Aug 5, 2008

Current Love: Jennifer Jones

'Tis a rare thing in classic film, a movie star is so believable as a celebrated historical or iconic figure as to transcend the studio system that redoubtably landed him or her the role in the first place - but I must admit that it does happen. Henry Fonda, for instance, was as complete an embodiment of Young Mr. Lincoln as anyone could dare to conjure; Gary Cooper suffered and stayed stoic just as we imagine Lou Gehrig did in his decline. But Jennifer Jones, that sweet wide-eyed thing I knew only from a handful of good forties films, trumps them all. She is - and I will swear to this, honest, I will - Jennifer Jones is Bernadette Soubirous.

How did the eminent awesome escape me until now?

Last week's impromptu viewing of the awe-inspiring Song of Bernadette moved me profoundly.

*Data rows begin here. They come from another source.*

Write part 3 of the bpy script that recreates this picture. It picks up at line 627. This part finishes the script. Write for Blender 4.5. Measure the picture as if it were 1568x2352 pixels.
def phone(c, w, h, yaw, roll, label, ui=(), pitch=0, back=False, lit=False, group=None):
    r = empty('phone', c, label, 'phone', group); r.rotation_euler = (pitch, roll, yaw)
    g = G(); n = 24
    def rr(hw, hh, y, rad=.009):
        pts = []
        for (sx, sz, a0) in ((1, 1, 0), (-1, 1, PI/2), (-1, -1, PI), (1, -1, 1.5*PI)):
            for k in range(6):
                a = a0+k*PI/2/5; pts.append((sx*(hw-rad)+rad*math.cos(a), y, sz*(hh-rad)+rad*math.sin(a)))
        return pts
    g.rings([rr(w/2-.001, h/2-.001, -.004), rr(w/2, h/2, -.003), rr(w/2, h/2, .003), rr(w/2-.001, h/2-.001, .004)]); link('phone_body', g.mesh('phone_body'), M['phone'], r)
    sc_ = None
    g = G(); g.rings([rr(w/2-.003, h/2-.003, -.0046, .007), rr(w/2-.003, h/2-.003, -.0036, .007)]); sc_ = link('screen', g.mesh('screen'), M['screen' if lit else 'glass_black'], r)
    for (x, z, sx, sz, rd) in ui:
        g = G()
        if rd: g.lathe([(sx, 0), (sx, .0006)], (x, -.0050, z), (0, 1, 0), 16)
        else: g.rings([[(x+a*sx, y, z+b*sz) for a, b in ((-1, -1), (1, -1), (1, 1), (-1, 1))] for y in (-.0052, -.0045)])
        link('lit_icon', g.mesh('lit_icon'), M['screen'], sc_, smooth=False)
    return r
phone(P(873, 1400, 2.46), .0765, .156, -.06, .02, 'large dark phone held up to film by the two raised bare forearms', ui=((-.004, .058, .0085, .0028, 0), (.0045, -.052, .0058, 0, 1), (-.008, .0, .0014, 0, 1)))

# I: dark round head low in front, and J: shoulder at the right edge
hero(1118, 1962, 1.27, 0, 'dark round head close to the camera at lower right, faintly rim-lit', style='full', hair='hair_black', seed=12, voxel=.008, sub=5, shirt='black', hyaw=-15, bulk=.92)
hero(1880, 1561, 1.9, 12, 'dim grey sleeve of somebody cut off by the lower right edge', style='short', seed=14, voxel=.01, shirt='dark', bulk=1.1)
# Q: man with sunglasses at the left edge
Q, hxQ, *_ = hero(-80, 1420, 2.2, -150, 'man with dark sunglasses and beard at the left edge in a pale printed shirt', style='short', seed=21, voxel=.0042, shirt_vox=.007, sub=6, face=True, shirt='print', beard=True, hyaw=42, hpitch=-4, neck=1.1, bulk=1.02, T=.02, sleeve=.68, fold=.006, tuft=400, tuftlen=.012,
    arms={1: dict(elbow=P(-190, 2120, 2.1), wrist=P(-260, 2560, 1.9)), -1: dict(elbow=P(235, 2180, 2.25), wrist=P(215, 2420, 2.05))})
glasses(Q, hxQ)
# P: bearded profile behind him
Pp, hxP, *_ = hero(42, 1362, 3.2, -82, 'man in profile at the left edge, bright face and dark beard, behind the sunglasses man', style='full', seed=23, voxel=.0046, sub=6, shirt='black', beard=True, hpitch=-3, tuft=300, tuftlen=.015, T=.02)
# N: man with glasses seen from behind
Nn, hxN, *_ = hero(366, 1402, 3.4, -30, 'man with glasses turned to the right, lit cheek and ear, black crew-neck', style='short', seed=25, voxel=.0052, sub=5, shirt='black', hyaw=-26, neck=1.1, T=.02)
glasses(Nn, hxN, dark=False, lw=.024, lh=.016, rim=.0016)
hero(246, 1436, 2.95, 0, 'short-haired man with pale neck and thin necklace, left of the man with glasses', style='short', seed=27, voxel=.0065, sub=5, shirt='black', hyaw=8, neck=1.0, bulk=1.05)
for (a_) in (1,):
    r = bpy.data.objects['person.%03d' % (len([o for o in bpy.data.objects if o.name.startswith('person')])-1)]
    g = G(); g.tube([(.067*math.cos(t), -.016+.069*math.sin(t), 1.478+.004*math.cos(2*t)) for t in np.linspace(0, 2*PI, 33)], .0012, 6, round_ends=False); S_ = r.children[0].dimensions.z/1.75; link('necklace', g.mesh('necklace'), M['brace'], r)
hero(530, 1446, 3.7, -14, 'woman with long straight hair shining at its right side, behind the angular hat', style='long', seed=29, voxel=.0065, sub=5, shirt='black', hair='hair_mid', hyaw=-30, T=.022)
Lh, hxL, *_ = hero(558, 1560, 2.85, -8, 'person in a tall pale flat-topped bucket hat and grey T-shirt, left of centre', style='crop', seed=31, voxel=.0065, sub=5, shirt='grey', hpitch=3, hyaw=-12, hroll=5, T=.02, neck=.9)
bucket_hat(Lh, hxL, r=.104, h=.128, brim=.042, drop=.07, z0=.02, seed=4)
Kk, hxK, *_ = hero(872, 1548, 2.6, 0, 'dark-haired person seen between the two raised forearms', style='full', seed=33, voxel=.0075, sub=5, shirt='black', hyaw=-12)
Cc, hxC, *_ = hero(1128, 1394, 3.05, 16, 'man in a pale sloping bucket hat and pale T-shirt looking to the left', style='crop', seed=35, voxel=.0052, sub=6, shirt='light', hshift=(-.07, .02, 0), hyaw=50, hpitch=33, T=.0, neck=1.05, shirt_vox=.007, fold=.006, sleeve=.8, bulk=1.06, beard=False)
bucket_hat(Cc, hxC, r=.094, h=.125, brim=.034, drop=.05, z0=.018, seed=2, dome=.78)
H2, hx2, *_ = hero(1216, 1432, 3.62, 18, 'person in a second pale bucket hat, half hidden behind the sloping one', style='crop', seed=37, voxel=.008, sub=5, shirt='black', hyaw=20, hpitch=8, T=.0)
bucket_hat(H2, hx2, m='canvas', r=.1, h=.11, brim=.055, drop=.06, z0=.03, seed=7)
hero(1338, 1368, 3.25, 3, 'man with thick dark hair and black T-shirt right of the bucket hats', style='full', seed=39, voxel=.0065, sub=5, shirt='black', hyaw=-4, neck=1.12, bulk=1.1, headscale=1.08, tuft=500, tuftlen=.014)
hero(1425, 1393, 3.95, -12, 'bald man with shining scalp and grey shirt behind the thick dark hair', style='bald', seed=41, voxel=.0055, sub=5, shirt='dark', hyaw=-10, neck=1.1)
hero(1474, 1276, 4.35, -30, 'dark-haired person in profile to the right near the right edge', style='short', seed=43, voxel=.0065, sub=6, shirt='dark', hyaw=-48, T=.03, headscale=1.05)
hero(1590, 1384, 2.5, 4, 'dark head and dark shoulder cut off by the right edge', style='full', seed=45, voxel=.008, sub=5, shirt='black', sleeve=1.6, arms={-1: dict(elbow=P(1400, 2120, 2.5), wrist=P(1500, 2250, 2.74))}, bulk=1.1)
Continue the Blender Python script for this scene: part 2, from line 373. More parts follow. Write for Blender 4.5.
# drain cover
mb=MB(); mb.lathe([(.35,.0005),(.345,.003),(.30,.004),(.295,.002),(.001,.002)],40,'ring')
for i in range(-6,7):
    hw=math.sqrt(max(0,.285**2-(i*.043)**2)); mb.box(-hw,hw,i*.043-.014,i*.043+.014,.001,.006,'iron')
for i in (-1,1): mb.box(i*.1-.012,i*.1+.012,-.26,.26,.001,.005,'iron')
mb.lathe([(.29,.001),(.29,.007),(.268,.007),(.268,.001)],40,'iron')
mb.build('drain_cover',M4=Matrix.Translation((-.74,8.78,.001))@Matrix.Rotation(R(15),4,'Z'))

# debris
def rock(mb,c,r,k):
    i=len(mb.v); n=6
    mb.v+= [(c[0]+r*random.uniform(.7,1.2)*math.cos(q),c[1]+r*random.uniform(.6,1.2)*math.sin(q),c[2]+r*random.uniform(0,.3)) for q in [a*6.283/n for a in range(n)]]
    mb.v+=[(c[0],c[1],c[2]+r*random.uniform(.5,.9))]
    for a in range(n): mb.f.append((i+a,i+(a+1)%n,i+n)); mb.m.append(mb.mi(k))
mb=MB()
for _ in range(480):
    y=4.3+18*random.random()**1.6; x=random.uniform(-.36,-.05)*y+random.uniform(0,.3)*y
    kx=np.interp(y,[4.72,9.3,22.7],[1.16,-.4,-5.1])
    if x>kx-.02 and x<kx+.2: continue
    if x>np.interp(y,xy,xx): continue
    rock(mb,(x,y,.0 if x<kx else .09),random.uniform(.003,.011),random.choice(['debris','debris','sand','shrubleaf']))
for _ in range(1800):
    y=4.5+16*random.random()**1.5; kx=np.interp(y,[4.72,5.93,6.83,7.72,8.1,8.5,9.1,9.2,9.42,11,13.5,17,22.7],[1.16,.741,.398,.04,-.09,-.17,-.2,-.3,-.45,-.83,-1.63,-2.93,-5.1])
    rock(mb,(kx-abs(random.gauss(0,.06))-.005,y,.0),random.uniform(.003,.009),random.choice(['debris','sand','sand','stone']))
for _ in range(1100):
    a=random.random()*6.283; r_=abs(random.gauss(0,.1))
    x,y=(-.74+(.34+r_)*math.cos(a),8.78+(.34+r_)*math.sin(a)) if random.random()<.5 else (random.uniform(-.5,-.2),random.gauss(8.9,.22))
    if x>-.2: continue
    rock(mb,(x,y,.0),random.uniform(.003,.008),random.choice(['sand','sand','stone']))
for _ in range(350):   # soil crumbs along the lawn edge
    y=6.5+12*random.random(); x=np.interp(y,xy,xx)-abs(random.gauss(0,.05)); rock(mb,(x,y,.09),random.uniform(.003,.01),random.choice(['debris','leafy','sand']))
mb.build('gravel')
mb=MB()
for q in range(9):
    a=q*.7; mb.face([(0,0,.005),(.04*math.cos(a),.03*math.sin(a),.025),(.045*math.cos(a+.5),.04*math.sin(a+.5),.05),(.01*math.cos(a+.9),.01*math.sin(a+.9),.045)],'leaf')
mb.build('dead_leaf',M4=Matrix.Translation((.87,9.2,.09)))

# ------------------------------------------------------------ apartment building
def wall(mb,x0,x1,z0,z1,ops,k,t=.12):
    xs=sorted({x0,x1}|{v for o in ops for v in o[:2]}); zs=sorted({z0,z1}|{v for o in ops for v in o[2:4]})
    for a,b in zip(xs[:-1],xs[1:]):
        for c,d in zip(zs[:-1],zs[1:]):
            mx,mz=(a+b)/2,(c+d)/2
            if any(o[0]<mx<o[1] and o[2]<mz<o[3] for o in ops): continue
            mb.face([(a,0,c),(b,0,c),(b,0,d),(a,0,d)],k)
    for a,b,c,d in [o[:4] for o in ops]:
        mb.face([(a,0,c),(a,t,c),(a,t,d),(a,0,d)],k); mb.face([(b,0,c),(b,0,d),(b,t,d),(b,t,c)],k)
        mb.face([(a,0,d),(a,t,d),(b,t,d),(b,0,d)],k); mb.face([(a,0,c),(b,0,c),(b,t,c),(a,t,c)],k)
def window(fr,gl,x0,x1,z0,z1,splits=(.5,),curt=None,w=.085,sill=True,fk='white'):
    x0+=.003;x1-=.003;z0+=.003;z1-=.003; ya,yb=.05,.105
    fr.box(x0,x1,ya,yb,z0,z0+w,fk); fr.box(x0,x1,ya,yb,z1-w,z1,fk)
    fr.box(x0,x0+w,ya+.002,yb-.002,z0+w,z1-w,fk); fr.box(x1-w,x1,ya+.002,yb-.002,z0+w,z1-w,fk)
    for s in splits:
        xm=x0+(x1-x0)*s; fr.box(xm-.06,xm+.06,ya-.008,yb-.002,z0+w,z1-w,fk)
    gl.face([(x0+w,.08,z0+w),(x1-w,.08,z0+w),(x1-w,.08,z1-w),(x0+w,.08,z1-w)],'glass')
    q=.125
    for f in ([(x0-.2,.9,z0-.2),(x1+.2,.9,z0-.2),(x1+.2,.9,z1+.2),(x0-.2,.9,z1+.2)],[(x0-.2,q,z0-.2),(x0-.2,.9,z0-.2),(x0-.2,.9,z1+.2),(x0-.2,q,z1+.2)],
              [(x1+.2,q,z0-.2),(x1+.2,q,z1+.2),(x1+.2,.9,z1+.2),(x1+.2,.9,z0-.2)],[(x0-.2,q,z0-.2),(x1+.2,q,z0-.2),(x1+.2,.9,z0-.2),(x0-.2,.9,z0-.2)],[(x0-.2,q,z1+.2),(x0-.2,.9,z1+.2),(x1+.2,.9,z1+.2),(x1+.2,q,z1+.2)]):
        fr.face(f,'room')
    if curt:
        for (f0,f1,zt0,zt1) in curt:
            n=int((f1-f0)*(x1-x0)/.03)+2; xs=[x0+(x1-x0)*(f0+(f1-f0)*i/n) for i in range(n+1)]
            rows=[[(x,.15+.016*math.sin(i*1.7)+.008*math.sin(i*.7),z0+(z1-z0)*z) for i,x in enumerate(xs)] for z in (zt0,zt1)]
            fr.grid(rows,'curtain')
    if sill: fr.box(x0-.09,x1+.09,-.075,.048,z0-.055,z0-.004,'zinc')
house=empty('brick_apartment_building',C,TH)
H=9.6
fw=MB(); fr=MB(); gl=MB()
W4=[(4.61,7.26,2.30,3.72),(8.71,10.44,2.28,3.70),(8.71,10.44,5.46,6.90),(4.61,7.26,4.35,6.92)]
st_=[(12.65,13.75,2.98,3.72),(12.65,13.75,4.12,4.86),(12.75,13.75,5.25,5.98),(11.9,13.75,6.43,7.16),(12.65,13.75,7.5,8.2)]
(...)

The appeal of the film is in the sincerity of its story and the myriad levels on which it can be meaningful, but its beauty is that even a superficial appraisal cannot find fault with the performance, the presence, of Miss Jones, nor can it contest the clarity with which she channels the trusting piety of the young, uneducated peasant girl in rural nineteenth-century France. Void of any of the telltale mannerisms of then-contemporary studio actresses that threaten to date a decades-old drama or hinder its impact, Jones so convincingly becomes 14-year-old Bernadette that it is just that, a becoming. To see Jennifer accepting her Best Actress Academy Award for the role in 1944 - on the eve of her 25th birthday, no less - is to be stunned that any aspect of her could be removed from the humble and unassuming, unlearned and makeup-less teenager she so artfully revived, and immortalized, on the silver screen.

Henry as The Great Emancipator, Gary as Gehrig, and a young Oklahoman actress with limited stage experience and only 3 bit parts in films on her resume playing, being, the loved and lauded French peasant who became a saint? Only in Hollywood, mes chers. Only in Hollywood.